» Stated exercise:
Repeat all of the material below exactly as written, images excluded.

» Information supplied:
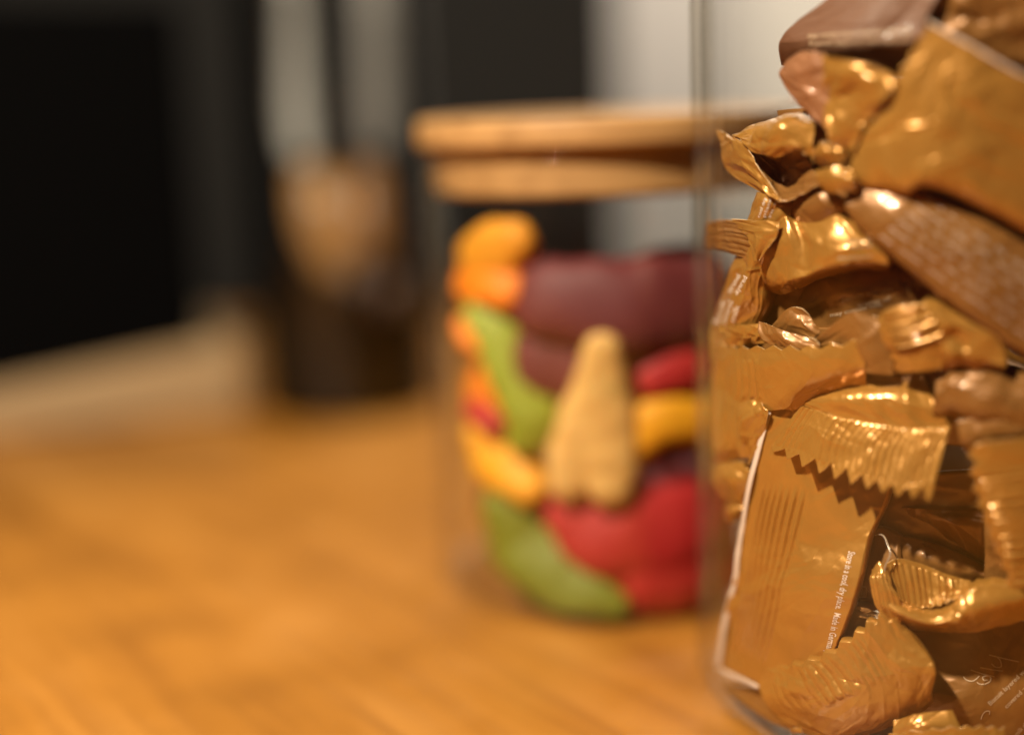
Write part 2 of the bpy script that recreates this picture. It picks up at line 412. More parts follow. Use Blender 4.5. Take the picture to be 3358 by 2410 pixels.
sweet('orange jelly sweet deep behind the green curl', 'orange', [(1080, 860, 60, 22), (1180, 880, 70, 22), (1250, 900, 60, 22)])
sweet('wine red jelly sweet deep behind the olive one', 'wine', [(1120, 1100, 70, 24), (1220, 1150, 80, 22), (1300, 1200, 70, 20)])
sweet('wine red jelly sweet deep in the heap behind the red ones', 'wine', [(1350, 1000, 80, 26), (1480, 1020, 90, 26), (1580, 1020, 80, 26)])

# ------------------------------------------------------------------ front jar
fj = lathe('glass_jar', jar_profile(FJ['r'], FJ['ri'], FJ['h'], 0.004, 0.008), FJ['c'], M['glass'], seg=160)
tag(fj, 'tall clear glass jar in front filled with gold wrapped biscuits', 'jar')

# ------------------------------------------------------------------ wrappers
def world_grid(rows, jar=FJ, shift=0.0):
    """rows of (x, y, in_mm) with an optional frame name as the first entry of a row."""
    G = []
    fr = None
    for row in rows:
        if isinstance(row[0], str): fr = row[0]; row = row[1:]
        rr = []
        for (x, y, inn) in row:
            sx, sy = src(fr, x, y)
            rr.append(pix(sx, sy, near_depth(sx, sy, jar) + (inn + shift + 0.5) / 1000))
        G.append(rr)
    return np.array(G)
def tri(x):
    x = x - np.floor(x); return 1 - np.abs(2 * x - 1)
def sstep(a, b, x):
    t = np.clip((x - a) / (b - a + 1e-9), 0, 1); return t * t * (3 - 2 * t)
def facets(p, q, rng, cell, sigma):
    """crumpled film: flat triangles between random heights, on a bent and turned lattice."""
    a = rng.uniform(0, math.pi); st = rng.uniform(1.0, 1.9)
    p = p + 0.28 * cell * np.sin(q / cell * 1.3 + rng.uniform(0, 6)) + 0.15 * cell * np.sin(q / cell * 2.9 + rng.uniform(0, 6))
    q = q + 0.28 * cell * np.sin(p / cell * 1.1 + rng.uniform(0, 6)) + 0.15 * cell * np.sin(p / cell * 2.3 + rng.uniform(0, 6))
    x = (p * math.cos(a) + q * math.sin(a)) / cell; y = (-p * math.sin(a) + q * math.cos(a)) / cell / st
    T = rng.normal(0, 1, (64, 64)).clip(-1.6, 1.6)
    i, j = np.floor(x).astype(int), np.floor(y).astype(int); fx, fy = x - i, y - j
    g = lambda di, dj: T[(i + di) % 64, (j + dj) % 64]
    h = np.where(fx > fy, g(0, 0) + (g(1, 0) - g(0, 0)) * fx + (g(1, 1) - g(1, 0)) * fy,
                 g(0, 0) + (g(0, 1) - g(0, 0)) * fy + (g(1, 1) - g(0, 1)) * fx)
    return sigma * h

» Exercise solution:
Write part 2 of the bpy script that recreates this picture. It picks up at line 412. More parts follow. Use Blender 4.5. Take the picture to be 3358 by 2410 pixels.
sweet('orange jelly sweet deep behind the green curl', 'orange', [(1080, 860, 60, 22), (1180, 880, 70, 22), (1250, 900, 60, 22)])
sweet('wine red jelly sweet deep behind the olive one', 'wine', [(1120, 1100, 70, 24), (1220, 1150, 80, 22), (1300, 1200, 70, 20)])
sweet('wine red jelly sweet deep in the heap behind the red ones', 'wine', [(1350, 1000, 80, 26), (1480, 1020, 90, 26), (1580, 1020, 80, 26)])

# ------------------------------------------------------------------ front jar
fj = lathe('glass_jar', jar_profile(FJ['r'], FJ['ri'], FJ['h'], 0.004, 0.008), FJ['c'], M['glass'], seg=160)
tag(fj, 'tall clear glass jar in front filled with gold wrapped biscuits', 'jar')

# ------------------------------------------------------------------ wrappers
def world_grid(rows, jar=FJ, shift=0.0):
    """rows of (x, y, in_mm) with an optional frame name as the first entry of a row."""
    G = []
    fr = None
    for row in rows:
        if isinstance(row[0], str): fr = row[0]; row = row[1:]
        rr = []
        for (x, y, inn) in row:
            sx, sy = src(fr, x, y)
            rr.append(pix(sx, sy, near_depth(sx, sy, jar) + (inn + shift + 0.5) / 1000))
        G.append(rr)
    return np.array(G)
def tri(x):
    x = x - np.floor(x); return 1 - np.abs(2 * x - 1)
def sstep(a, b, x):
    t = np.clip((x - a) / (b - a + 1e-9), 0, 1); return t * t * (3 - 2 * t)
def facets(p, q, rng, cell, sigma):
    """crumpled film: flat triangles between random heights, on a bent and turned lattice."""
    a = rng.uniform(0, math.pi); st = rng.uniform(1.0, 1.9)
    p = p + 0.28 * cell * np.sin(q / cell * 1.3 + rng.uniform(0, 6)) + 0.15 * cell * np.sin(q / cell * 2.9 + rng.uniform(0, 6))
    q = q + 0.28 * cell * np.sin(p / cell * 1.1 + rng.uniform(0, 6)) + 0.15 * cell * np.sin(p / cell * 2.3 + rng.uniform(0, 6))
    x = (p * math.cos(a) + q * math.sin(a)) / cell; y = (-p * math.sin(a) + q * math.cos(a)) / cell / st
    T = rng.normal(0, 1, (64, 64)).clip(-1.6, 1.6)
    i, j = np.floor(x).astype(int), np.floor(y).astype(int); fx, fy = x - i, y - j
    g = lambda di, dj: T[(i + di) % 64, (j + dj) % 64]
    h = np.where(fx > fy, g(0, 0) + (g(1, 0) - g(0, 0)) * fx + (g(1, 1) - g(1, 0)) * fy,
                 g(0, 0) + (g(0, 1) - g(0, 0)) * fy + (g(1, 1) - g(0, 1)) * fx)
    return sigma * h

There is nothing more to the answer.